Trail time has arrived

Bob Bonnar, NLJ Publisher

Submitted photo

Organizers hope the scenic vistas of the Flying V Trails will encourage more Weston County residents to take up mountain biking and other forms of outdoor recreation.


In March, Gov. Mark Gordon signed a bill that created a $6 million outdoor recreation trust fund, and over the past two years, the state has also set aside more than $25 million in federal stimulus and state tourism dollars to fund outdoor recreation projects.


But work to enhance outdoor recreation opportunities in Weston County has already been underway for a decade, and some of that work is going to be showcased for the public on Saturday.


A group in Weston County anticipated the growth in outdoor recreation several years ago, and this weekend they are extending an open invitation to join them in celebrating one of Weston County’s newest treasures, while also honoring the visionary who saw the potential recreational and economic benefits that could come from the area’s rugged trails and spectacular vistas.

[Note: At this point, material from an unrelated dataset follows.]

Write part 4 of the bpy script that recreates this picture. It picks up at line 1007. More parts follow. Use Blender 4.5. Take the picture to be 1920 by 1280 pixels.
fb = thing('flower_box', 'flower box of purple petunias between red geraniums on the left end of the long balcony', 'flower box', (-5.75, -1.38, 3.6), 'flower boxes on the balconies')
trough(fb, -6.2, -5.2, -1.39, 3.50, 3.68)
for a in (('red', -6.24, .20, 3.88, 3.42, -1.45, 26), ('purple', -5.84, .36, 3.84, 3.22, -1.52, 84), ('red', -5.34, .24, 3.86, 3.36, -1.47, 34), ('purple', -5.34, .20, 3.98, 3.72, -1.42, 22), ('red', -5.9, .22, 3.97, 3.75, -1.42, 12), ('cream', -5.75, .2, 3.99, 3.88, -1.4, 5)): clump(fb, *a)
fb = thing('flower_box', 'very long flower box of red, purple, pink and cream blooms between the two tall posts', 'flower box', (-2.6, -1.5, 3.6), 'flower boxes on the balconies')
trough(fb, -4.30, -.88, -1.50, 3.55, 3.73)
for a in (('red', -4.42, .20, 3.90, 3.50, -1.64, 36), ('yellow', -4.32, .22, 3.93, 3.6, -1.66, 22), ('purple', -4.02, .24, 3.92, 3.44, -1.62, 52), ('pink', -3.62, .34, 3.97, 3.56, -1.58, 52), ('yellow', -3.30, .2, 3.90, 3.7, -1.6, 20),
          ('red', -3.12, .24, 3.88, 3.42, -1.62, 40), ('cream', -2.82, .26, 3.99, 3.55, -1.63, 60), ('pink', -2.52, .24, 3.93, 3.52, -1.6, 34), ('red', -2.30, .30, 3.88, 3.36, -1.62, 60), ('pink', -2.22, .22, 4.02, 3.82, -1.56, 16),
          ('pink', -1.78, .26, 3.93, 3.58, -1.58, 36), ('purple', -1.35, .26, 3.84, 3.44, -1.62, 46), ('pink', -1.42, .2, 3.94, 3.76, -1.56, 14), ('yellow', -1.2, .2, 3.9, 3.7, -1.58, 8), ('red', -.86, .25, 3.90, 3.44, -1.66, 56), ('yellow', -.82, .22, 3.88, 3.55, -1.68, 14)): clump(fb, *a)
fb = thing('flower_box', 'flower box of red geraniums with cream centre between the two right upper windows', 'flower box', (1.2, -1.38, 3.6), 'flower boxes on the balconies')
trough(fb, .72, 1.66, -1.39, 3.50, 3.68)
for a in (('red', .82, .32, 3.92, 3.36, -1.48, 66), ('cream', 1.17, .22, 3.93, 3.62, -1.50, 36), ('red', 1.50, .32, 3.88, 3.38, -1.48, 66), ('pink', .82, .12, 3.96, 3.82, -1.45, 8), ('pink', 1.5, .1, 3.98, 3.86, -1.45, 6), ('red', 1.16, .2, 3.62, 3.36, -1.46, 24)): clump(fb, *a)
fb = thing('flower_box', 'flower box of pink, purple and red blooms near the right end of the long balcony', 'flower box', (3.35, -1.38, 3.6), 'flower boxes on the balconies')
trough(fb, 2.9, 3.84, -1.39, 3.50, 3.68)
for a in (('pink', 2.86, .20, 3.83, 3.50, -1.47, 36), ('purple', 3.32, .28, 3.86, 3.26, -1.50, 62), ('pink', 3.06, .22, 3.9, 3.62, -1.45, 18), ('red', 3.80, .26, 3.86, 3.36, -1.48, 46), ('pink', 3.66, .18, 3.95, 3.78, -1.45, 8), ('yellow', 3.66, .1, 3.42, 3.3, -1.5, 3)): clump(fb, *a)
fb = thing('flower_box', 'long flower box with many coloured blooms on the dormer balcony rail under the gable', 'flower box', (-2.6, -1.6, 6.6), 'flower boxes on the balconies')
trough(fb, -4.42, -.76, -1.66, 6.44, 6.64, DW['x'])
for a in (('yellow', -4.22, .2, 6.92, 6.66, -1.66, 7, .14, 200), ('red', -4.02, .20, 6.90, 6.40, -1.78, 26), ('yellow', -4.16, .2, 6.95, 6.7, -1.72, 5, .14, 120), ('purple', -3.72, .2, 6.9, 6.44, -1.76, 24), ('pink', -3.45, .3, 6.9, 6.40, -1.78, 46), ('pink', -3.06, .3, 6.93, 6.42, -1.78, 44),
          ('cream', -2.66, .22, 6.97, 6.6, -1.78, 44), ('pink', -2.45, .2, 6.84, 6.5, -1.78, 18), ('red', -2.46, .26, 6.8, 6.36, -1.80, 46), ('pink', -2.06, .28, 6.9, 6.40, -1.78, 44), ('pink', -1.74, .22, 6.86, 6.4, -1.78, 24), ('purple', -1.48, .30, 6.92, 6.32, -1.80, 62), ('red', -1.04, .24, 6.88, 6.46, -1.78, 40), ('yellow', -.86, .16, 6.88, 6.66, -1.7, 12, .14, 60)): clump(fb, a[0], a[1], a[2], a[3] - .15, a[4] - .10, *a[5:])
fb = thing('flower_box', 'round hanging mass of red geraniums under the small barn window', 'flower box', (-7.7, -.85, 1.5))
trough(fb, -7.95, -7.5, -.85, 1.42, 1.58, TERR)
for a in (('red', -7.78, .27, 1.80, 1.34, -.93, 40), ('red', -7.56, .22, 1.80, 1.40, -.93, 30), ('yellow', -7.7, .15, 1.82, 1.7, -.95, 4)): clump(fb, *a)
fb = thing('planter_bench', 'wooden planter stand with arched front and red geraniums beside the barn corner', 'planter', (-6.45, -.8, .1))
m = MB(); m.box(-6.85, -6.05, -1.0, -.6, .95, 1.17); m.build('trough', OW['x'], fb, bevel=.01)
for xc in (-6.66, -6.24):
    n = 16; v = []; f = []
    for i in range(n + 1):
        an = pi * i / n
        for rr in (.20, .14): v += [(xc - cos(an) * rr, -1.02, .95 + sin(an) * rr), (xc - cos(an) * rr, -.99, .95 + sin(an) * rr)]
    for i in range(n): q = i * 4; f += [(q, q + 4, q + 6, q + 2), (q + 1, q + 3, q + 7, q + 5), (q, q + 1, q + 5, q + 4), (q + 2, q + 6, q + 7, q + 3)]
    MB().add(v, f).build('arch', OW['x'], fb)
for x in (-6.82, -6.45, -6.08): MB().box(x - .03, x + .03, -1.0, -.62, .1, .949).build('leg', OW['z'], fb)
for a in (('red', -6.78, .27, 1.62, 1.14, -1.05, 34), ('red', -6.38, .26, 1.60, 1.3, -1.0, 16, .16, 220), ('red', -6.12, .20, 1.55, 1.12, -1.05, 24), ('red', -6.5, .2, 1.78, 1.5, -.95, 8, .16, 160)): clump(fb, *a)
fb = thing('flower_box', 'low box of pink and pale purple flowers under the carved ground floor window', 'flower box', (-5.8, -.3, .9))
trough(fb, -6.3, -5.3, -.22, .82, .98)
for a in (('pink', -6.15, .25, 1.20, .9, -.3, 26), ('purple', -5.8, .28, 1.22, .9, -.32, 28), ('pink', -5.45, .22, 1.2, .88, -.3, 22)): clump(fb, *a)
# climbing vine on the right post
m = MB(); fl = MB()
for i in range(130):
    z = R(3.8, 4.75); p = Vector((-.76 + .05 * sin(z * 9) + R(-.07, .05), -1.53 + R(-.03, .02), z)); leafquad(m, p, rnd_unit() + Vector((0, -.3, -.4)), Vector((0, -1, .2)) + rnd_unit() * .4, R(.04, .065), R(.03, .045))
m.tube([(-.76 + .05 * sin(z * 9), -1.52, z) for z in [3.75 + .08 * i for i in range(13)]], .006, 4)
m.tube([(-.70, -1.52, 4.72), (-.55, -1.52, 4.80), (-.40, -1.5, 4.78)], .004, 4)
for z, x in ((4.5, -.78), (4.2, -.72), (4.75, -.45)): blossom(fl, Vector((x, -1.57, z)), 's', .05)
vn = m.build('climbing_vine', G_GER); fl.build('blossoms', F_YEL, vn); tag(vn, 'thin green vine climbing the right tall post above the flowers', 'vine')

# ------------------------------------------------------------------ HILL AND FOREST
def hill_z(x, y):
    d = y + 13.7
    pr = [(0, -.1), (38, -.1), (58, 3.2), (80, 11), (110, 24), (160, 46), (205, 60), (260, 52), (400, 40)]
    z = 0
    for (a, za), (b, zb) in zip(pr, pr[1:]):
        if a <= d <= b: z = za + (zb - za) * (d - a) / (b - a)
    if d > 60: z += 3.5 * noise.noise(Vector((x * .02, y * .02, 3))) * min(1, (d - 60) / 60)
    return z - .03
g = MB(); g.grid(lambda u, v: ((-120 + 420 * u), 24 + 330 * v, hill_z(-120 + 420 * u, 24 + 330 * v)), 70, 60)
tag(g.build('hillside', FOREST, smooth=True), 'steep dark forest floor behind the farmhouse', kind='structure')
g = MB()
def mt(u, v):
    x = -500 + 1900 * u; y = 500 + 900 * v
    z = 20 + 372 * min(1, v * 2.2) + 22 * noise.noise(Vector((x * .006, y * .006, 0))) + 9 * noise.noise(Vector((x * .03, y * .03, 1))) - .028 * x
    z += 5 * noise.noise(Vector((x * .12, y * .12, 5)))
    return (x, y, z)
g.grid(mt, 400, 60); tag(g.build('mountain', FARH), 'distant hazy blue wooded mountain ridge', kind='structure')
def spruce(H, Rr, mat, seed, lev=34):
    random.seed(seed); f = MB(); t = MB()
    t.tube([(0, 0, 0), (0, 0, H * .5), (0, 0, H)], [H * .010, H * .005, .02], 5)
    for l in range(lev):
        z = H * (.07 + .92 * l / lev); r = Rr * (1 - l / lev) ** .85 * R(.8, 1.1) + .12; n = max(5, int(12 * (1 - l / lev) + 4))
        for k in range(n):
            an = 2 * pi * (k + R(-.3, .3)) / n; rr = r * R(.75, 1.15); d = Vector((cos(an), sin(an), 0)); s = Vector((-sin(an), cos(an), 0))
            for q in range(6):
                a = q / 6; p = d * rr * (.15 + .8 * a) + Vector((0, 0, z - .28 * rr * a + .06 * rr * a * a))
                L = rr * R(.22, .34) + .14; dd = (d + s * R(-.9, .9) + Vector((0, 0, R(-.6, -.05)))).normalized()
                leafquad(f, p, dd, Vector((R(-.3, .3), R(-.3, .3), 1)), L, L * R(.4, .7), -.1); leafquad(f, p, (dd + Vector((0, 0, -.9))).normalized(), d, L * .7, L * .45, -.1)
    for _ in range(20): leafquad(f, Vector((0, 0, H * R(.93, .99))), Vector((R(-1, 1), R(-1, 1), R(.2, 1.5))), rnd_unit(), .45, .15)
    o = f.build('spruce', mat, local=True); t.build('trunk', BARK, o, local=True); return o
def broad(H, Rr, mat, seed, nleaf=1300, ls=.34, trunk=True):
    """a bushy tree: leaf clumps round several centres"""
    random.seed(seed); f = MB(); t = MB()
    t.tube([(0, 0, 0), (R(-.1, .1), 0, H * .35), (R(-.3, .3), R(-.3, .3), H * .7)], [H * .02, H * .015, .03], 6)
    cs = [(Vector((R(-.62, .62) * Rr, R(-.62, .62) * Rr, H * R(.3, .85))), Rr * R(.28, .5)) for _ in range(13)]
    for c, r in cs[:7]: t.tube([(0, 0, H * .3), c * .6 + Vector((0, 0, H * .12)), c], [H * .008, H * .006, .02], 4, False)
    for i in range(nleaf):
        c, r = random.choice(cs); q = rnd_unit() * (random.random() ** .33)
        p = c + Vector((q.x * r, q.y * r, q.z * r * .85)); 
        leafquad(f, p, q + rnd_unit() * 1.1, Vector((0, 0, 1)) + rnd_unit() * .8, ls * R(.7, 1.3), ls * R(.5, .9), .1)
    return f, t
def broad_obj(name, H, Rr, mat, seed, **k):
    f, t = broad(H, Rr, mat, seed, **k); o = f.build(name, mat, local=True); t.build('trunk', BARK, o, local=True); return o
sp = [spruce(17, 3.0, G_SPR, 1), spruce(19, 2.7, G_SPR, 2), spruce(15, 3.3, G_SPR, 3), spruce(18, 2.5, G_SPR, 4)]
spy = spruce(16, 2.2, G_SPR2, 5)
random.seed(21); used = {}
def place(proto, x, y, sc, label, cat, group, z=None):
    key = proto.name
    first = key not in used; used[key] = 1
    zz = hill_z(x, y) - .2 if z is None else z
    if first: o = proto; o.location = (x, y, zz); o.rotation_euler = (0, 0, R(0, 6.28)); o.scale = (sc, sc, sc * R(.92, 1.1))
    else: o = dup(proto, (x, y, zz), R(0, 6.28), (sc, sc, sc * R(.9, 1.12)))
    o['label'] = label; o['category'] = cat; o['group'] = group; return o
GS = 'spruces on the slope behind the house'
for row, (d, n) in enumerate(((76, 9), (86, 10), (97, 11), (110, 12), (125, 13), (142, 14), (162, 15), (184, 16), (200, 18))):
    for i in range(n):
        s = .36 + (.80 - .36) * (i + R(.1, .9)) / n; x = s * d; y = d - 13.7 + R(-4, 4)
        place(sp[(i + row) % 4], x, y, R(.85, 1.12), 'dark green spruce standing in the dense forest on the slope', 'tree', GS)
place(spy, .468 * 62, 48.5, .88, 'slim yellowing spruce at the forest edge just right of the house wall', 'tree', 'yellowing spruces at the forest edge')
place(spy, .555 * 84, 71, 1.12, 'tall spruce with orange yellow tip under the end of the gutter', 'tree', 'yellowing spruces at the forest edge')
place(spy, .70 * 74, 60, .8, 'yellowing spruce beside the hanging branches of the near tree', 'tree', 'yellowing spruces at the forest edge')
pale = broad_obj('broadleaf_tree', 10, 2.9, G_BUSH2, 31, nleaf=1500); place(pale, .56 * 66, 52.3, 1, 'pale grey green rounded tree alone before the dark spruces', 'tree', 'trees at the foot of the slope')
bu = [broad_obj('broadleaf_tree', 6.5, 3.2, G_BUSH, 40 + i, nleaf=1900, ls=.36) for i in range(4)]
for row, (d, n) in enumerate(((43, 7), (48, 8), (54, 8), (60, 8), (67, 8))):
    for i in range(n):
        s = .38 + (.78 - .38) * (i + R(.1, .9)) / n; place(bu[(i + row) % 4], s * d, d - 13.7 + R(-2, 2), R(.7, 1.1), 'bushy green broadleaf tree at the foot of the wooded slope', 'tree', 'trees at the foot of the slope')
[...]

The third annual Cave Man Fun Run — held in memory of “Cave Man Forester” Bill Kohlbrand — will take place at the Flying V Trails on May 20. It will be held in conjunction with a Flying V Trails Day to show off 10 miles of trails and “two-track” that are accessible to new and beginning riders, adaptive riders and even strollers. This most recent area trails project was completed this past fall. 


“Bill Kohlbrand and I started these trails almost nine years ago, so it is a re-opening, and we are inviting the community to come out and see these trails,” said Jeremy Dedic, one of the driving forces behind Bent Sprockets, a local club committed to “getting people outside by promoting, maintaining, and building new trails,” according to the organization’s website.


A year ago, the Bent Sprockets Club received a grant from the Wyoming Outdoor Recreation Office to widen the trails at the Flying V, and by last fall several of the trails had been expanded to a width of 40 inches to make them more accessible for new and beginning riders. The newly widened trails also make it possible for adaptive riders on hand-crank or power-assist bikes — or other adaptive equipment — to experience the scenic and challenging terrain.


Saturday’s event begins with the Fun Run at 8 a.m., which will offer three different distances — a 5K, 10K and 20K. A free lunch is being served beginning at 11:30 a.m., and a variety of bike and hiking tours will be offered to showcase the different features of the trail that afternoon.


“We just want people to come out and see the trails. We will have maps, and we have new trail junction signs up around the Flying V,” said Caleb Carter, another organizer of the trail showcase. “We’re going to lead bike tours if people want to do that, but you can also go out and choose your own adventure. I think we’ve got a nice mix of trails out there, and people can find whatever they’re looking for.”


All three of the annual Cave Man Fun Runs have been held to honor former state forester Bill Kohlbrand, a pioneer of Weston County’s fledgling outdoor recreation movement. According to Dedic, the “Cave Man Forester” was approached over a decade ago about the development of trails on a portion of state land near the Wyoming Honor Conservation Camp north of Newcastle. Kohlbrand would end up being instrumental in the layout of what became known as the Serenity Trail, another outdoor recreation gem, and that sparked his excitement for a trail system for mountain bikes in Weston County.


“He always thought we had just as good of topography as anywhere to ride,” Dedic said. “That was the start of the Flying V trail system. Bill worked with others to get that project started, and what it is growing into today. He wanted everyone to access the forest, to have the enjoyment and love for the forest he had. He was a staunch advocate for active forest management, and part of that was getting folks outside.”


“The Flying V trail system is the perfect place to honor Bill’s vision and to enjoy a day on the trails. While our main goal was to get people outside and to show off our wonderful trails, any proceeds from the race will go to help continue trail work for our community and improve local access to our natural areas,” explains the group’s website,


While the main purpose of the event is to encourage people to get out and enjoy the scenery and outdoor recreation opportunities available in Weston County, serious outdoor enthusiasts will be testing themselves against the new trails in the three different races that are being offered in the morning.


The more experienced runners will be challenged by a 10K course that offers approximately 1,000 feet of elevation gain, and the 2,000 feet of climb on the 20K course will be a true test. Carter appeared on the News Letter Journal’s Top of Main Podcast this past weekend and said the 5K course will offer a more reasonable task that even novice runners should be able to complete.


“It’s not very common for a lot of the bigger trail races to have a shorter distance like a 5K. We’re going to mark the 5K course really well. It will probably be over-marked,” Carter said, noting that the course is being set up specifically to make it accessible for people who aren’t “big runners.” They also wanted to create a course that kids could tackle.


“We are open for people to come out and walk our courses as well,” he said. “Even if you don’t want to run it, come out and walk it.”


Part of the improvements at the Flying V Trails include an expanded parking lot, and parking for participants will be allowed at the Flying V Trails parking lot this year. Overflow parking will be across the highway at the Flying V Cambria Inn parking lot. Signs and volunteers will also be present to help direct traffic.